There two beasties in the culture (starter). Yeast and something called a lacto-bacillus. Yeast eat flour and produce gas and alcohol (the hootch). The lacto thingies give of the sour flavor. An aquarium of tropical fish also need a balance of food and water supplements at certain times based on the kind of fish, their size, the size of the tank and the mix of the species. Too hot or too cold, you’ve got dead fish. Yet people manage to keep aquariums. Sourdough is a lot easier to take care of than a fish tank. A lot easier.

There’s are alternate methods of managing your sourdough and I do know it works because that’s how my culture came to me or is commonly used by others.

If you need a cup of starter for your overnight sponge/batter/biga, you stir up your starter to mix it up, remove the cup of starter for your recipe, and add a cup of flour and about that much water to the starter, stir, put the starter next to the sponge and after the starter is pretty active put it back in the fridge (not the sponge though). This isn’t much different than my procedure. I feed the starter and watch it proof before making the sponge but I need enough head room in the starter container. If I get started late I’ll use this method of making the sponge and feeding the starter in parallel.

The next method is to take out the cup of starter. Put the starter back in the fridge. Make your sponge according to the recipe but add an additional cup of flour and an additional cup of water and leave overnight. The next morning, you stir the sponge and take a cup of that and put it in the starter container in the fridge.
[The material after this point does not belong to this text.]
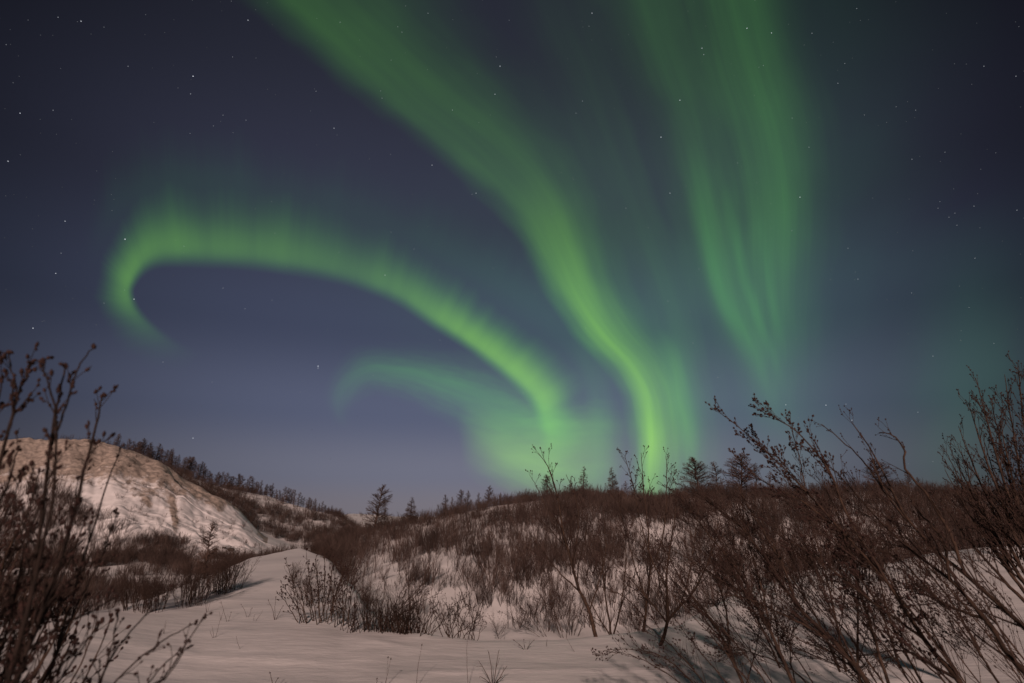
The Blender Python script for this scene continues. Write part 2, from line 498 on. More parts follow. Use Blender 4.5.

These are all variations of a theme for keeping the starter at roughly the same size and active.
1. Add a cup of feed and water to starter, proof starter, remove a cup, make sponge.
2. Remove a cup, Add a cup of feed and water to starter, make sponge and proof starter together.
3. Remove a cup. Make sponge with additional cup of feed and water, put a cup of the sponge back in the starter..

At this point, I don’t know which method, if any is really better in taste or in starter health. I like #1 because I believe you’ll get the maximum yeast action.